UOB assessed that Vietnam’s Q1 GDP growth was 7.83%, “above expectations,” compared with UOB’s forecast of 7% and Bloomberg’s 7.6%. The bank said economic activity in the first three months continued to be supported by manufacturing and processing, construction and services.
However, reflecting the war’s impact, UOB cut its growth forecasts for Q2, Q3 and Q4 to 6.5%, 6.8% and 7% respectively.
This year, the Vietnamese government has set a GDP growth target of 10%. UOB said reaching that target would require the economy to grow at least 10% in each of the remaining quarters.
Mr. Suan Teck Kin said a positive development is that the government has identified infrastructure as one of the biggest constraints on growth. “This is a key factor in boosting productivity, efficiency and simultaneously accelerating aggregate demand. Therefore, public investment is being boosted in many sectors,” he said.

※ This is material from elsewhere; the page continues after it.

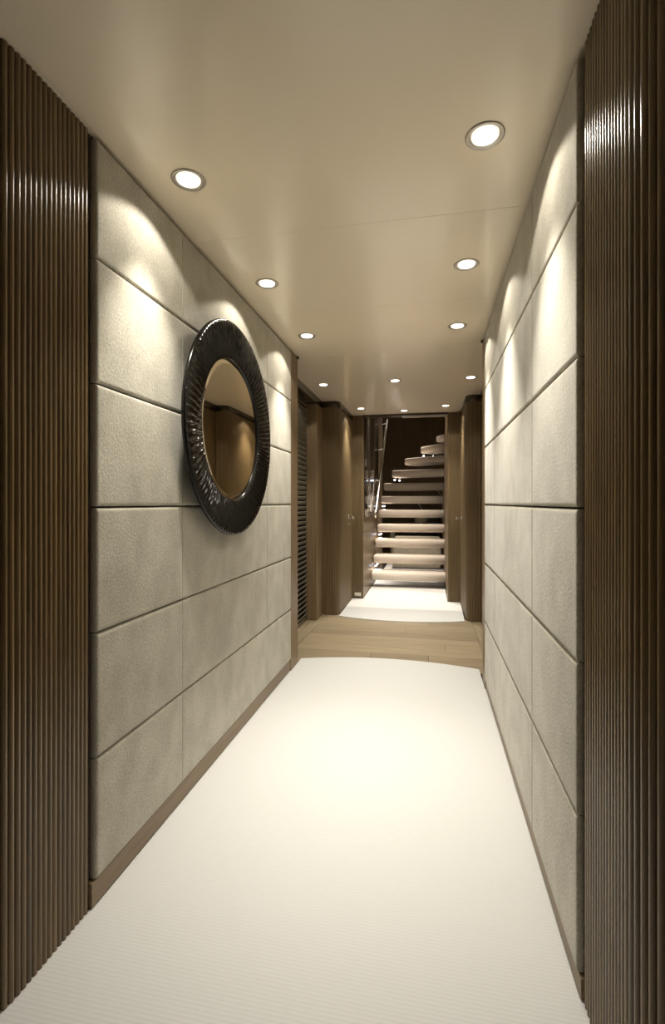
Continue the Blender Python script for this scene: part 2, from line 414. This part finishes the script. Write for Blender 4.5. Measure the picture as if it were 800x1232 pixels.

Separately, UOB noted that on 10 April the Asian Development Bank (ADB) forecast Vietnam’s 2026 GDP growth at 7.2%.
On monetary policy, UOB expects the State Bank of Vietnam to keep the policy rate unchanged at 4.5%. The bank said inflation is expected to continue rising in the months ahead, mainly due to supply-side factors, and therefore tightening policy is not viewed as an appropriate response.
Instead, UOB said the burden of response will largely fall on the government through measures to mitigate the impact as price pressures and supply shortages ripple through the economy.